Mailbag: Many roads can lead to one God

Reading about the Muslim custom of praying five times a day in Mona Shadia's "From 50 prayers a day to 5" (Unveiled: A Muslim Girl in O.C., June 28) I found something common between Islamic custom and Zarathushti (Zoroastrian) tradition.

Over 4,500 years ago, the religion that I follow, founded by His Holiness Prophet Zarathushtra (or Zoroaster, as Greek philosophers who studied his teachings called him), had the requirement of praying to the One God we call Ahuramazda (Wise Lord) five times a day also. The names of the five time zones are in the ancient Avestan language that Zarathushtra spoke, as Haavan, Rapithwan, Uziren, Aiwisruthrem and Ushahin.

Moreover, although not mentioned in Shadia's column, both our faiths also follow the common tradition of washing our face and exposed parts of the body (hands, etc.) before saying our prayers, and we too have a figure like Adam, known as Kayumars, who is remembered in our Zarathushti prayers.
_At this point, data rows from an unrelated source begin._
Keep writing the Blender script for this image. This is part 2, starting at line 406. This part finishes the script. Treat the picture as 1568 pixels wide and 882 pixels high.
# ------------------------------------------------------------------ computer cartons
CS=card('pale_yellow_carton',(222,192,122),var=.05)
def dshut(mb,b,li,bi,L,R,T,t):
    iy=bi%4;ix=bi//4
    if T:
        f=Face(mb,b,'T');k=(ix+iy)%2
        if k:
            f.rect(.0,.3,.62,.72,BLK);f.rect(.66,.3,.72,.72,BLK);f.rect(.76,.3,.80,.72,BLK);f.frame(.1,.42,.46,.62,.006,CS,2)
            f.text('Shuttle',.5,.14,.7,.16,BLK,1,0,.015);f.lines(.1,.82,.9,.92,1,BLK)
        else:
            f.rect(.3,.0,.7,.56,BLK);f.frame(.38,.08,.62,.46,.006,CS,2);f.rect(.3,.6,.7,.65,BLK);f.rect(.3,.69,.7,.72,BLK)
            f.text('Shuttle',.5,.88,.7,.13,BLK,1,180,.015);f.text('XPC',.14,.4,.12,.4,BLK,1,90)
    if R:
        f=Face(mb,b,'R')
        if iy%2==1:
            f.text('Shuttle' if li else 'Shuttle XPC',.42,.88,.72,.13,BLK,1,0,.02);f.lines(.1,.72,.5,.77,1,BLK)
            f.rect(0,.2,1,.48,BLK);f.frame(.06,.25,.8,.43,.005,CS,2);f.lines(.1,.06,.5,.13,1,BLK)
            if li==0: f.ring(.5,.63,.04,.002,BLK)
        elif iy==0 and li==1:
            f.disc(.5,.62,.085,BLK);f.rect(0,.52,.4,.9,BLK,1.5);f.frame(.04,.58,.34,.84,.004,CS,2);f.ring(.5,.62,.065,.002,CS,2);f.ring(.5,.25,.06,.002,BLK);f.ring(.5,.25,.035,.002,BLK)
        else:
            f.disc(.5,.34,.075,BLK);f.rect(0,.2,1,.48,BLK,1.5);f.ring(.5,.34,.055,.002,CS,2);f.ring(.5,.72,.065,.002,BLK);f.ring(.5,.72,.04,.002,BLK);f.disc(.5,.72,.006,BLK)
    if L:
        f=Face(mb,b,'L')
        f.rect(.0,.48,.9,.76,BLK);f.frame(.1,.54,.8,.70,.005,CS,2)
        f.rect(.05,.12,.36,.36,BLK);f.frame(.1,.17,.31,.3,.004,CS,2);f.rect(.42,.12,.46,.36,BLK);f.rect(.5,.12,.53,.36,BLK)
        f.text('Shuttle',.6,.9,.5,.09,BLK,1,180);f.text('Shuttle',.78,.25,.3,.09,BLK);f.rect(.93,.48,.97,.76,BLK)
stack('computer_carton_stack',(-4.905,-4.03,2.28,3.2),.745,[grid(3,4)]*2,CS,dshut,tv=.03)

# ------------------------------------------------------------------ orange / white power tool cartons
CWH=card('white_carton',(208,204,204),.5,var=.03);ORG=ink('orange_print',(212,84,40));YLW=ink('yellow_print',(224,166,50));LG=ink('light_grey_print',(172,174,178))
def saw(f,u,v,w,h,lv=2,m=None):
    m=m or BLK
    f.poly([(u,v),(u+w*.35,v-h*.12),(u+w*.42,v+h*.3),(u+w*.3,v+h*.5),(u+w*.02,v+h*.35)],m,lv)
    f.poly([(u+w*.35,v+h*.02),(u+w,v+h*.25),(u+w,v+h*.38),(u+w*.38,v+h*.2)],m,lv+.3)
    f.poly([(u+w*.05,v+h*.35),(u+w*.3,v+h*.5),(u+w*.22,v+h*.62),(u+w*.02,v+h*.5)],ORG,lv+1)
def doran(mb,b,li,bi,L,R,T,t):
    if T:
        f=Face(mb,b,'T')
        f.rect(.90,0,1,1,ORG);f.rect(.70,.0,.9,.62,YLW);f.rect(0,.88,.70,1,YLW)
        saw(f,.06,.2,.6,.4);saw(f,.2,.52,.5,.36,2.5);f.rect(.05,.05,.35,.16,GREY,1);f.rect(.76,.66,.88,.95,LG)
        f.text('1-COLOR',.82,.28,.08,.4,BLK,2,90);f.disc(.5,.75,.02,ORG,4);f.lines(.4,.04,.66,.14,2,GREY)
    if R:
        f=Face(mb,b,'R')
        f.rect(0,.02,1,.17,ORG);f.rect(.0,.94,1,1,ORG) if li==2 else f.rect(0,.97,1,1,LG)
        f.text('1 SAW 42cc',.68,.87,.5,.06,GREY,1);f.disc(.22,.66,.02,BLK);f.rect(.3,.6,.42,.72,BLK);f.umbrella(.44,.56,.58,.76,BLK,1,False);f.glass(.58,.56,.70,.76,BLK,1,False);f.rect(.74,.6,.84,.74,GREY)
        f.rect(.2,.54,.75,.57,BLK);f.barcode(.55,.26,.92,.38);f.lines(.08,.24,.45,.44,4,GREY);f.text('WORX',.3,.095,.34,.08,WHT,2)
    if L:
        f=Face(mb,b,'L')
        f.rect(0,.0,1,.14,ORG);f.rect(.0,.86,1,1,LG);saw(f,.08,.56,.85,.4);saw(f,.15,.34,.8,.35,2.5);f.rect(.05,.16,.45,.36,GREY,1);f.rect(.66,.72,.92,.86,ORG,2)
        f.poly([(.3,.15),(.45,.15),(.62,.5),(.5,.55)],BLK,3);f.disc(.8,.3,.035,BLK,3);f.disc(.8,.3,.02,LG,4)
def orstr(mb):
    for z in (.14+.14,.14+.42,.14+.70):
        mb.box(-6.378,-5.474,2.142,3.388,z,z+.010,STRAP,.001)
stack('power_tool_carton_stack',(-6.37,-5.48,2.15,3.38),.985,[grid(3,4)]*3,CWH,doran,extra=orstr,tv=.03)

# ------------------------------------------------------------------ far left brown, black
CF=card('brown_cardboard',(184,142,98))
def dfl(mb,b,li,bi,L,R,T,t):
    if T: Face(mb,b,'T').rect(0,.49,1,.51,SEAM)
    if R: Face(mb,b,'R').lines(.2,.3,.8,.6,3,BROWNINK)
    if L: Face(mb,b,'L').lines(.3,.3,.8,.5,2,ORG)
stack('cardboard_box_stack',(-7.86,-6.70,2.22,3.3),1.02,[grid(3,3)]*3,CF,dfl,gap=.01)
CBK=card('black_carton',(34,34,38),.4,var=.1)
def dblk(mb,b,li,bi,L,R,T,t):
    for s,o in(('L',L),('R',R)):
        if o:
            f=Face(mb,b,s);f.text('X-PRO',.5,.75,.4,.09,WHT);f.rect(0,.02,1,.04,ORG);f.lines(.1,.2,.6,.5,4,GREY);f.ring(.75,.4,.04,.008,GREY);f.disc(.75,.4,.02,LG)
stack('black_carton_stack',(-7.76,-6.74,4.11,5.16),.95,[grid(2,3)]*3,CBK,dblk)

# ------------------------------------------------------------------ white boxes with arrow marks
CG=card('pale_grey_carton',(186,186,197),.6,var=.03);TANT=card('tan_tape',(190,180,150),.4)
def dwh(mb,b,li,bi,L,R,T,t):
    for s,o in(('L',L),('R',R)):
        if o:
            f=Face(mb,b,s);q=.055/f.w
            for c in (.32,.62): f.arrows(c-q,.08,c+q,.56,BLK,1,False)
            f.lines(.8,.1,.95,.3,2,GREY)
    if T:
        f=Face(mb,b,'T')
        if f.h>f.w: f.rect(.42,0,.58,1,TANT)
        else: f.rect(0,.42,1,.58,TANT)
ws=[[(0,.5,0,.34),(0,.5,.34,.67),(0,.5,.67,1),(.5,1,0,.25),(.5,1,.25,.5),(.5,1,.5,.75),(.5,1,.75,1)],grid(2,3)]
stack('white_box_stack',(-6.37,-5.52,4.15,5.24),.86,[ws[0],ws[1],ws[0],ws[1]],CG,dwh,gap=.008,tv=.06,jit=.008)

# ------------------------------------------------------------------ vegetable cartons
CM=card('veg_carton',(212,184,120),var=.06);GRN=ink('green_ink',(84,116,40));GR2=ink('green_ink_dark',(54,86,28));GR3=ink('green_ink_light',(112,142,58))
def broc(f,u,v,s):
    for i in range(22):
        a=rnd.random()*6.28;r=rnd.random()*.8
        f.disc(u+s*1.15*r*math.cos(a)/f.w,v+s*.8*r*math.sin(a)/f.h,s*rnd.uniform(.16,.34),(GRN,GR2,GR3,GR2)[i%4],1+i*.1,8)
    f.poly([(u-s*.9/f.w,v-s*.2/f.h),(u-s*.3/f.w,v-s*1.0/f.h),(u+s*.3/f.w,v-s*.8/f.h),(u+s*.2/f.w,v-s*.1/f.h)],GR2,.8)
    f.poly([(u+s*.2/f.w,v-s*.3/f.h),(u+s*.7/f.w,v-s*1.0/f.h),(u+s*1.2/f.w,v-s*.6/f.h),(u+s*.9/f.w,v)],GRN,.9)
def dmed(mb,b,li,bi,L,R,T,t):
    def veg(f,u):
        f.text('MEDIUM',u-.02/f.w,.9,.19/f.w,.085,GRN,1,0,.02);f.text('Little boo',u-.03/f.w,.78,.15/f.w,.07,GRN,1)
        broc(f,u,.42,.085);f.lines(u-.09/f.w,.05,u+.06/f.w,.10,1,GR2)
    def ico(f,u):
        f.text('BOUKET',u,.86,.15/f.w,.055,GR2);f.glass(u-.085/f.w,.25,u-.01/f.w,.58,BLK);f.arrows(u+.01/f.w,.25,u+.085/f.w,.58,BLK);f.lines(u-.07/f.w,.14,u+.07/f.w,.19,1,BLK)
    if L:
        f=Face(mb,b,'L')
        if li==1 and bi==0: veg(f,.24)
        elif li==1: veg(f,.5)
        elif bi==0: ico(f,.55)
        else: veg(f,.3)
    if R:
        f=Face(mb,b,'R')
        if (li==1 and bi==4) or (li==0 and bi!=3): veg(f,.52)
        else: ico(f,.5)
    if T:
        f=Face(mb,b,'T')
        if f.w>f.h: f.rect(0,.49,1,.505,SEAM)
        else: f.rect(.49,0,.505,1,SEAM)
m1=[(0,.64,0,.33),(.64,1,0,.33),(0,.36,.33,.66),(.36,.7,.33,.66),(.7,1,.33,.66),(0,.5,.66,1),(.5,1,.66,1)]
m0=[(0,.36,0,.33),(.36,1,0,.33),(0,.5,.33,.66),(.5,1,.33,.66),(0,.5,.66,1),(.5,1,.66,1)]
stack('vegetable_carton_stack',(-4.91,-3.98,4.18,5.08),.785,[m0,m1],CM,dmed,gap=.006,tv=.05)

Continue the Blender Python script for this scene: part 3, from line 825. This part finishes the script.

One other connection between our faith communities is the fact that a former Zarathushti priest originally called Dastur Dinyar had befriended Prophet Mohammed, who called him Salman-e-Farsi or Salman the Persian, and who informed him about Zarathushti teachings and customs. As we all believe in One Creator of the whole universe, it is not surprising that all prophets received information — directly from God or indirectly through teachings of previous prophets learned from their followers — that has much in common.

Maneck Bhujwala

Huntington Beach

Bhujwala is a member of the Greater Huntington Beach Interfaith Council.


On taxes, the right is wrong

The House Republicans are threatening to defeat a proposal to extend the Bush-era tax cuts for the middle class unless the rich get the tax break also.

It's common sense to extend the tax breaks for the middle class right now.

Let's hold the Republicans accountable in November for their failure to support this common-sense approach.